Werner Burkhardt of Suddeutsche Zeitung in Munich: “Unfortunately, the evening does not always remain on the same high level of conviction. The surplus of images and intermezzos buries the plot. The suspense peters out. The lyrical becomes empty. Nothing really makes any progress, and after the intermission, even the stage drop changes into gray on gray.”

Armgard Seegers of the Hamburger Abendblatt: “Captivatingly beautiful emptiness.”

Gregor Edelmann of the national Bild gives “Alice” only three stars out of six: “Once, Wilson’s images had depth, knew what darkness is: secrets, death. Today they are flat and accommodating. More commercial than cultural. ‘Alice’ is a fairy tale for adults. In other words, the avant-garde ends in kindergarten. Oh, we have lost one of the great! We weep for Robert Wilson!”

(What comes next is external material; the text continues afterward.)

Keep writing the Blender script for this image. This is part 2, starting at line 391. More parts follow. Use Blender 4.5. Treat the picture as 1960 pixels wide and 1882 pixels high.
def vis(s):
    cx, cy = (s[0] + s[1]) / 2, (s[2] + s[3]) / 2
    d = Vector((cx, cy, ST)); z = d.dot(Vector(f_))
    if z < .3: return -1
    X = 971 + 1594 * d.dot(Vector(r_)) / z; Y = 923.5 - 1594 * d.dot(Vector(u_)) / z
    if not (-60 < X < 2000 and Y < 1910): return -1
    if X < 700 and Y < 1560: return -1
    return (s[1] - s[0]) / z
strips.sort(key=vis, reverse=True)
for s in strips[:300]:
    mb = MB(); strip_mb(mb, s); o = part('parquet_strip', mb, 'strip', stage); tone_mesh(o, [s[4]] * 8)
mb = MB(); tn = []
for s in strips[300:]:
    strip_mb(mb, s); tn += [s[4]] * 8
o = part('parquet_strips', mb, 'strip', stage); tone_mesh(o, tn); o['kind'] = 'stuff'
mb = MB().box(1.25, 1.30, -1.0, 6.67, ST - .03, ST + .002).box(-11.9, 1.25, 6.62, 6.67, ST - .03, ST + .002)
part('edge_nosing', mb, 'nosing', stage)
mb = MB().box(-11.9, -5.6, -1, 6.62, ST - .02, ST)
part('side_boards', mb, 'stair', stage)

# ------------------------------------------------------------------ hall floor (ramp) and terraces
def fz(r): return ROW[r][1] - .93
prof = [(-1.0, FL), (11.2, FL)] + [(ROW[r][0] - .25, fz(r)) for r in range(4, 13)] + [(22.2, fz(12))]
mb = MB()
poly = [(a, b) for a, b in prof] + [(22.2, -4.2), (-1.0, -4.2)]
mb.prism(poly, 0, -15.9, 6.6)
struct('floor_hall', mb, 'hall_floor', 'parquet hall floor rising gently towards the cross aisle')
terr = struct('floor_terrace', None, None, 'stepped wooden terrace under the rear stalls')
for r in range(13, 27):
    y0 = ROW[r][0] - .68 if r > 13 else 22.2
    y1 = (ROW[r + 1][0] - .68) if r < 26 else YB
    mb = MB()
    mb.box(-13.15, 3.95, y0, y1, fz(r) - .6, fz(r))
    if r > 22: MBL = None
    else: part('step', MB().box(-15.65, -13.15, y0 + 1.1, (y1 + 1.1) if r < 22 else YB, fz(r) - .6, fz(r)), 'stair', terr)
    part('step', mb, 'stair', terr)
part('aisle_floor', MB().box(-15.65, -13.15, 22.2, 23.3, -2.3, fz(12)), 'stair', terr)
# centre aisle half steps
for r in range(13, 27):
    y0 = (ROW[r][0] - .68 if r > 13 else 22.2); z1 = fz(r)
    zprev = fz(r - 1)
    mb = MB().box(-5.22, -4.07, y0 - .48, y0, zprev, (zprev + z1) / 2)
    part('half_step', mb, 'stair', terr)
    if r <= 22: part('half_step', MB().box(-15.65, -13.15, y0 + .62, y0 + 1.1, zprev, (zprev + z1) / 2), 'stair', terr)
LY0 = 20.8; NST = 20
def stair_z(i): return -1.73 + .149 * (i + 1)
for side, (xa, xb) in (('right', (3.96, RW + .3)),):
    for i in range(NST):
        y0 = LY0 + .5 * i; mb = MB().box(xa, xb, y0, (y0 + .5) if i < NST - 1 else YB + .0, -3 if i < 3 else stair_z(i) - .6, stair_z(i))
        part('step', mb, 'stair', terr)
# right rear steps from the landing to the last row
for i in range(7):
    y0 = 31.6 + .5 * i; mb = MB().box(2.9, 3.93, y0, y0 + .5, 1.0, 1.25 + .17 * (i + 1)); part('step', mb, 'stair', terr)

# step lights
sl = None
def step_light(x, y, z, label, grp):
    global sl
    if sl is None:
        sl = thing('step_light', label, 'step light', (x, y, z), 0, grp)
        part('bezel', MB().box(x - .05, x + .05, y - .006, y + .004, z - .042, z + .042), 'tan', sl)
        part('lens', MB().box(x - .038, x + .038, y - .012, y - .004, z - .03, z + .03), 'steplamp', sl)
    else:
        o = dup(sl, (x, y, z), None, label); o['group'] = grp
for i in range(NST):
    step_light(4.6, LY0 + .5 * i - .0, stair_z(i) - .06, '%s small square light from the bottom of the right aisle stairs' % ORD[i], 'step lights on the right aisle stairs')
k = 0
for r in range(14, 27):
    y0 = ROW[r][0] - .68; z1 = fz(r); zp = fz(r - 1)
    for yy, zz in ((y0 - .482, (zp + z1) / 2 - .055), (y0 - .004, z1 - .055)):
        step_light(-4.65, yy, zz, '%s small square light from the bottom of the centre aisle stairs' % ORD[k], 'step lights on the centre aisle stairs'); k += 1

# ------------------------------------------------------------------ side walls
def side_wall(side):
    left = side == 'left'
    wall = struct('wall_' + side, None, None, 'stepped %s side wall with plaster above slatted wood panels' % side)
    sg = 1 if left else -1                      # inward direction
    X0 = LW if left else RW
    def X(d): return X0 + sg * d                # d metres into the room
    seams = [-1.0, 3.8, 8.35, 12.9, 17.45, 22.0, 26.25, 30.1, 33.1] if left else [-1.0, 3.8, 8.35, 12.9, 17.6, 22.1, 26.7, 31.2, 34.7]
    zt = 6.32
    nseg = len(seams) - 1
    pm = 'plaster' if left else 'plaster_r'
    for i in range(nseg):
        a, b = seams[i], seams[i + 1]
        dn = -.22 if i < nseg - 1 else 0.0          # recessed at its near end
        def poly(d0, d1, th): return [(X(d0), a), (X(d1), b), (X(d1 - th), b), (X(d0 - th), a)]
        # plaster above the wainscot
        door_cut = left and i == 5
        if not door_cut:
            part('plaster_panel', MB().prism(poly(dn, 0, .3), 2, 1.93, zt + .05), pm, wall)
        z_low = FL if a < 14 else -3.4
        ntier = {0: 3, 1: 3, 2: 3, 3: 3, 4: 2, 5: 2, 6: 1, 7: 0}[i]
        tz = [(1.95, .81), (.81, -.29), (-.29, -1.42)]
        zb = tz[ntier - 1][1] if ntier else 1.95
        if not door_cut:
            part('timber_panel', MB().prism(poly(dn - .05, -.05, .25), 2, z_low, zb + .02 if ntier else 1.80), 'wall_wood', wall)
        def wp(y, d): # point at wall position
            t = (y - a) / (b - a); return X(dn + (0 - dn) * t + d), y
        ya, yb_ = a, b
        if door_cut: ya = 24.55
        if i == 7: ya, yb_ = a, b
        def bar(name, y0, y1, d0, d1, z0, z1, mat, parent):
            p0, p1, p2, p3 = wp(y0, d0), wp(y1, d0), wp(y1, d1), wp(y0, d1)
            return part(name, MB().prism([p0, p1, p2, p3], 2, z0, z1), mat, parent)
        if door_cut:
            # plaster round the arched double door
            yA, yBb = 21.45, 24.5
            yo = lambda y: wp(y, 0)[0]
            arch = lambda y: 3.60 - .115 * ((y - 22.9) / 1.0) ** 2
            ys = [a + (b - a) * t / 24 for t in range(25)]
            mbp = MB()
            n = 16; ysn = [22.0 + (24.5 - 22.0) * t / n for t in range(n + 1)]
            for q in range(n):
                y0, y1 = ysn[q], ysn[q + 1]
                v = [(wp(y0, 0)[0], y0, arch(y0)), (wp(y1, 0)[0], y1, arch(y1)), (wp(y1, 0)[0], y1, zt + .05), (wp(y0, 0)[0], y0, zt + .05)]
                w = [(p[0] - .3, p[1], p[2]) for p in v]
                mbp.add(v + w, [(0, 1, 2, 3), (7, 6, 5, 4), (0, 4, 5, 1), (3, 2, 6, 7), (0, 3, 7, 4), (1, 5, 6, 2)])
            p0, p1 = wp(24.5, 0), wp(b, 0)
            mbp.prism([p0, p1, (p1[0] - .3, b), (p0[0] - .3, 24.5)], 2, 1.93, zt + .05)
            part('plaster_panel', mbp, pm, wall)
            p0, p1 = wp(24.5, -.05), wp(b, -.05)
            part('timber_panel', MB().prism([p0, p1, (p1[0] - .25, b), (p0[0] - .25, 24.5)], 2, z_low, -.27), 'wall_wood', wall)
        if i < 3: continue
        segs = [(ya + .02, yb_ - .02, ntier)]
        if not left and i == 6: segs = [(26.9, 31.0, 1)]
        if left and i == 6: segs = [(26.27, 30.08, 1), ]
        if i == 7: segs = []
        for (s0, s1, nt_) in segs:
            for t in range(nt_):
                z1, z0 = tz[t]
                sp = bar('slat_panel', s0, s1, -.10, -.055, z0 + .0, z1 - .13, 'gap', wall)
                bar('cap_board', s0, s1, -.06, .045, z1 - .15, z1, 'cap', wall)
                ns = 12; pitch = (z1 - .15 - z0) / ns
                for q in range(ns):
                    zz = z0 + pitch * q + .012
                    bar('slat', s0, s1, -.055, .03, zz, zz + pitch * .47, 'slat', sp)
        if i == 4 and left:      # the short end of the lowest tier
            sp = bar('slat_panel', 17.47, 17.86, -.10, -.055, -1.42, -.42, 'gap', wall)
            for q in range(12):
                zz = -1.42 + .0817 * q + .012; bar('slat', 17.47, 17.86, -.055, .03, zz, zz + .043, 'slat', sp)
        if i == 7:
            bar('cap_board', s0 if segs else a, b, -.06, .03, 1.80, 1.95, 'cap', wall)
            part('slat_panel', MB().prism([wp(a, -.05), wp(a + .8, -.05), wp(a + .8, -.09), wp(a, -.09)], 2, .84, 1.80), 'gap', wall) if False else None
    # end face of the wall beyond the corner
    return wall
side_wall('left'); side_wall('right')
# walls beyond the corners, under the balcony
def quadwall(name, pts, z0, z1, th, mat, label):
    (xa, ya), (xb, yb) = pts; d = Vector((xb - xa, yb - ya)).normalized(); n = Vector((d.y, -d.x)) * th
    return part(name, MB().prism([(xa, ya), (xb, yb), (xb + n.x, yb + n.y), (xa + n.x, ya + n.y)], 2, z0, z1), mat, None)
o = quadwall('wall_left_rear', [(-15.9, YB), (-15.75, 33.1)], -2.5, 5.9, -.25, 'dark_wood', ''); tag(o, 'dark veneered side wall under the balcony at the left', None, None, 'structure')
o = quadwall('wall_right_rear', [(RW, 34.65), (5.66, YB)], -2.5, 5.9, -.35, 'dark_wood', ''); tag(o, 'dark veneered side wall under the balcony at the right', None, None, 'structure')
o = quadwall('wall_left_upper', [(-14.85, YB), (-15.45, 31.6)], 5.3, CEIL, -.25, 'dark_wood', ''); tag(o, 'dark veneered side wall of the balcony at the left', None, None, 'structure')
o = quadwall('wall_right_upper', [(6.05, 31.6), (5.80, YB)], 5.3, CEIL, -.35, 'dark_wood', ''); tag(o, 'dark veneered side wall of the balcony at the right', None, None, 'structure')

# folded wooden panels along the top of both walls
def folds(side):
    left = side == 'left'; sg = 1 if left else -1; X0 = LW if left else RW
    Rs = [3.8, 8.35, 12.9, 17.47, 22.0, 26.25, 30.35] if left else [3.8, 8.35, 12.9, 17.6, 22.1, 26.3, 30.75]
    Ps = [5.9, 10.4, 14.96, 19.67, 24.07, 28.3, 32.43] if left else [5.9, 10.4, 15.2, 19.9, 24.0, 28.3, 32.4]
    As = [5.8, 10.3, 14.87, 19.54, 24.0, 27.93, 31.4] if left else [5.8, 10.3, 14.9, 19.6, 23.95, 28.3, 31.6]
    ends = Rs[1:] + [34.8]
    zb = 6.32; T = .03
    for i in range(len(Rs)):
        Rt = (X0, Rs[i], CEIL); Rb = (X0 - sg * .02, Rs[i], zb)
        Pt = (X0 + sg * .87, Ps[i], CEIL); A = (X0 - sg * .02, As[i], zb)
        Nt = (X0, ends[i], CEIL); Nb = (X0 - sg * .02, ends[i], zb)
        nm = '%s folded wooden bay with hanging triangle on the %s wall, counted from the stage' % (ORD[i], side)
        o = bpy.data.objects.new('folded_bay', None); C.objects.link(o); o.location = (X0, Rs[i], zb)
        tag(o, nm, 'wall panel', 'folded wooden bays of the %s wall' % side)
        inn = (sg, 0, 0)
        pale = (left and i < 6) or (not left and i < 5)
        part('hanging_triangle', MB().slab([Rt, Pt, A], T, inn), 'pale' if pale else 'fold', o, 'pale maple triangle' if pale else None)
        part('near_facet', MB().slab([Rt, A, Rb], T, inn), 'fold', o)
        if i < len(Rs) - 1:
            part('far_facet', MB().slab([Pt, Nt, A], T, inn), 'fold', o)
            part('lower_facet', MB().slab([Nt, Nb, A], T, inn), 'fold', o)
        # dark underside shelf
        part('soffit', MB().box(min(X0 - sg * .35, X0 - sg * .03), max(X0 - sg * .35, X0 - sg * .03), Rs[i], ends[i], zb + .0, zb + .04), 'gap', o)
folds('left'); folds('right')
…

The audience seemed to think otherwise. Amid a small scattering of boos, it gave “Alice” a 30-minute standing ovation on opening night. The high point of the evening came when Waits jumped on stage, grabbed a microphone and as an encore gave a raspy rendition of the song “Reeperbahn,” a tribute to Hamburg’s red-light district. This drove the audience into a frenzy. Waits knew what he was doing. When the people of Hamburg get warmed up, they can be just as temperamental as anyone.